Innocent Orange Juice, Viramontes, & Steinbeck

In advertisements such as the “Innocent Orange Juice” commercial the orchards where the fruit is grown is so aesthetically pleasing. This effect can also be seen in other commercials for main stream brands. The orchards are depicted as extensive, sunny havens where all the workers are happily going about their picking. The individuals harvesting the fruit are usually always older men with mustaches wearing denim. This particular advertisement chose to focus on the the natural aspects of the juice. Near the end of the commercial  it says, “Nature does the hard work we just squeeze her best bits”. I found it interesting that they chose to focus on this. I do not know to what extent farmers use nontoxic methods but it would be very ironic if those “natural” oranges were covered in pesticide.

These commercials do such a good job of creating a false reality for viewers. As a child growing up in Southern California I lived near a street named Orange Grove. It was named this because a hundred years before the area had been full of orange groves. When I would try to imagine these groves I would imagine something close to these commercials. I always envisioned this picturesque scene where the sun was always warm and the oranges went on for miles.

Upon starting Under the Feet of Jesus I was wondering what direction the book was going to take. Not having completed it yet I am still wondering how the story will end. It is a story about love, individuality, family, integrity, but most of all it is a story that points at the reality of these “picturesque” landscapes. Estrella and her family labor day after day under the blistering California sun. The family does not make enough money to be well fed or to get ahead in life. Although, it is bad enough that they have to work the land for so little money they are also being poisoned; some slowly and others who are not so lucky. In the novel the characters frequently reference where the biplane is, however, Alejo is not able to escape it. He is immediately greatly affected by the pesticides and remains sick the whole book. I have yet to see if he lives. Other workers are slowly being affected. Estrella and others say they smell like kelp or the ocean, the smell of the pesticide, and often Estrella’s eyes burn.

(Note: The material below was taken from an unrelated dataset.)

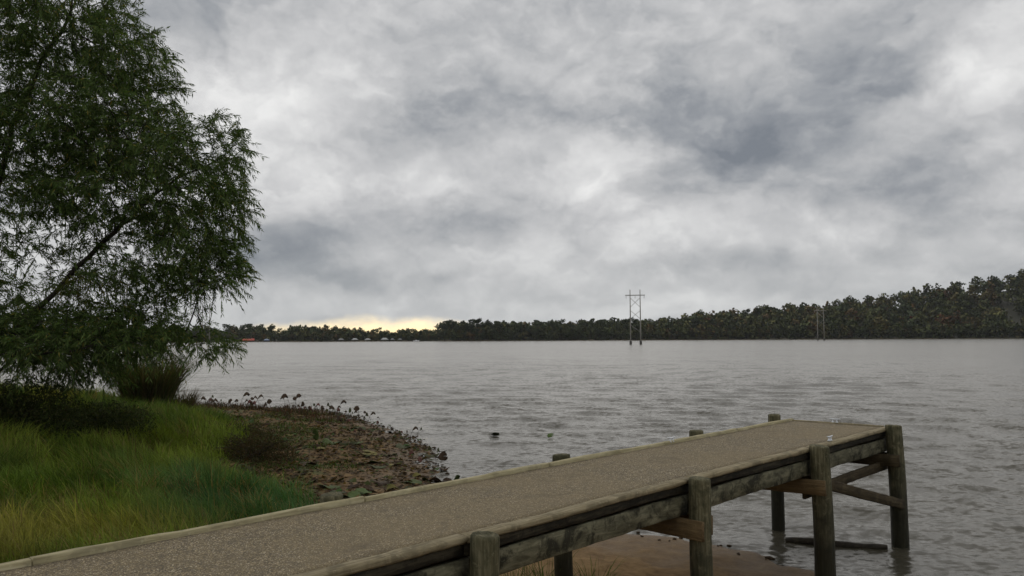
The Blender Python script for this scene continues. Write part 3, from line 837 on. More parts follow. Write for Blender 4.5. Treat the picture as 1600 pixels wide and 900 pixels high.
tag(link('small_pads', small_pads(), M['grass']), 'scatter of small green and brown pads carpeting the mud', 'lily pads', kind='stuff')
# withered lotus: bent stalk with a collapsed leaf hanging from it
def lotus(name, seed, kind):
    rs_ = np.random.default_rng(seed)
    root = bpy.data.objects.new(name, None); COL.objects.link(root)
    h = rs_.uniform(.38, .8); bend = rs_.uniform(.08, .3)
    q = np.linspace(0, 1, 7)
    mb = MB(); P = np.stack([bend * q ** 2, .04 * np.sin(q * 4 + seed), h * q - .05], -1)
    mb.tube(P, np.linspace(.009, .006, 7), 5)
    link('stalk', mb.mesh('stalk'), M['stalk'], root)
    n = 12; R0 = rs_.uniform(.11, .19); tip = P[-1]
    V = [tip]; a = np.arange(n) * 2 * math.pi / n
    fl = rs_.uniform(.25, .8)
    for f in (.5, 1.0):
        for i, b in enumerate(a):
            rad = R0 * f * (1 + .25 * math.sin(3 * b + seed)) * fl
            V.append(tip + np.array([rad * math.cos(b), rad * math.sin(b) * .7, -R0 * 1.5 * f * f * (1.05 - fl * .6) + R0 * .3 * math.sin(2 * b + seed) * f]))
    T = [(0, 1 + i, 1 + (i + 1) % n) for i in range(n)]
    Qd = [(1 + i, 1 + n + i, 1 + n + (i + 1) % n, 1 + (i + 1) % n) for i in range(n)]
    link('leaf', np_mesh('leaf', np.array(V), [np.array(Qd), np.array(T)], None, True), M[kind], root)
    return root
LK = ['pad_brown', 'pad_brown', 'pad_red', 'pad_olive', 'pad_brown']
protos = [lotus('withered_lotus', 700 + i, LK[i]) for i in range(5)]
spots = []
for i in range(64):                                               # dense fringe between the reeds and the mud tip
    f = rs.uniform(0, 1) ** .8
    x = -14.2 + 9.4 * f; 
    k = np.interp(x, SHORE[::-1, 0][SHORE[::-1, 0] < -1], SHORE[::-1, 1][SHORE[::-1, 0] < -1])
    spots.append((x, k - rs.uniform(-.5, 3.2) * rs.uniform(.2, 1)))
for i in range(34):
    f = rs.uniform(0, 1)
    y = 17 + 14 * f
    k = np.interp(y, SHORE[9:17, 1], SHORE[9:17, 0])
    spots.append((k + rs.uniform(-1.6, .7), y))
used = [False] * 5
for i, (x, y) in enumerate(spots):
    pi = int(rs.integers(0, 5)) if i > 4 else i
    sc = rs.uniform(.3, .95) if i < 64 else rs.uniform(.3, .65)
    zz = max(zat(x, y), -.12)
    if not used[pi]: o = protos[pi]; used[pi] = True
    else: o = copy_tree(protos[pi], (0, 0, 0))
    o.location = (x, y, zz); o.rotation_euler = (0, 0, rs.uniform(0, 6.28)); o.scale = (sc, sc, sc)
    far = i < 64
    cw = {'pad_brown': 'brown', 'pad_red': 'reddish', 'pad_olive': 'olive'}[LK[pi]]
    if far: zone = 'right beside the reed clump' if x < -11.3 else 'midway along the far shoreline' if x < -8 else 'at the right end of the far shoreline'
    else: zone = 'on the upper mud edge' if y > 25 else 'in the shallows at the mid mud edge' if y > 20.5 else 'at the mud tip near the pier'
    tag(o, f'withered {cw} lotus stalk with hanging leaf {zone}', 'lotus', f'withered {cw} lotus {zone}')
def weeds():
    rs_ = np.random.default_rng(8)
    n = 16000
    x = rs_.uniform(-16, -4.5, n); y = rs_.uniform(26, 38, n)
    s_ = shore_dist(x, y)
    k = (s_ > -.25) & (s_ < 2.6) & (rs_.uniform(0, 1, n) < sstep(.35, .6, fbm(x * 1.5, y * 1.5, 3, 3)) * sstep(-5, -8, x))
    x, y = x[k], y[k]; m_ = len(x)
    h = rs_.uniform(.08, .34, m_)
    cols = np.array([(.075, .045, .028), (.045, .03, .02), (.13, .055, .04), (.05, .055, .02)])
    col = cols[rs_.choice(4, m_, p=[.35, .3, .15, .2])] * rs_.uniform(.6, 1.3, m_)[:, None]
    V, Qs, Ts, C = blades(m_, (x, y), h, rs_.uniform(.01, .035, m_), rs_.uniform(0, 6.28, m_), rs_.uniform(.1, .9, m_), col, seed=6)
    return np_mesh('waterside_weeds', V, [Qs, Ts], C)
tag(link('waterside_weeds', weeds(), M['grass']), 'low brown and reddish weeds fringing the far shoreline', 'weeds', kind='stuff')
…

The Grapes of Wrath by John Steinbeck is also a novel that has this affect. In the novel the Jode family drives to California because they heard of endless fruit to be picked under miles and miles of sunshine. However, when they arrive in California it is not at all what they had expected. In California they can hardly find work, the family struggles to eat, and they are oppressed for being Okies. I am a fan of Steinbeck and this novel just draws some interesting parallels to Under the Feet of Jesus.

It is important to read such novels as these mentioned above because they may introduce a new reality to the reader. Advertisements and modern media can greatly influence how an individual sees a landscape, such as the orange groves. It is novels like this that ground us in the reality of the landscape and the people who labor on it.

One thought on “Innocent Orange Juice, Viramontes, & Steinbeck

  1. Thanks for posting this commercial. It’s another great example of how certain landscapes, and particularly heavily aestheticized landscapes, become images of capital commodities. Also, I’m glad you brought up Steinbeck’s Grapes of Wrath! As I mentioned in class, Viramontes wrote her novel in the tradition of social realist literature, of which Steinbeck’s novel is an important example [though she also wrote in the tradition of Chicano/a literature]. In fact, many literary critics have read Viramontes’ novel as an explicit reworking of Steinbeck’s. For example, the various barn scenes in Under the Feet of Jesus, and particularly the final scene at the end of the book, seem to echo (albeit echo with a difference) the scene at the end of Grapes of Wrath. That final scene of Grape of Wrath takes place in a barn and describes a moment of intimate community formation, when Rose of Sharon offers her breast to an old man who is dying of hunger. Under the Feet of Jesus ends with Estrella believing herself powerful enough to “summon home all those who strayed,” as if she were going to re-create a community similar to the one at the end of Grapes of Wrath.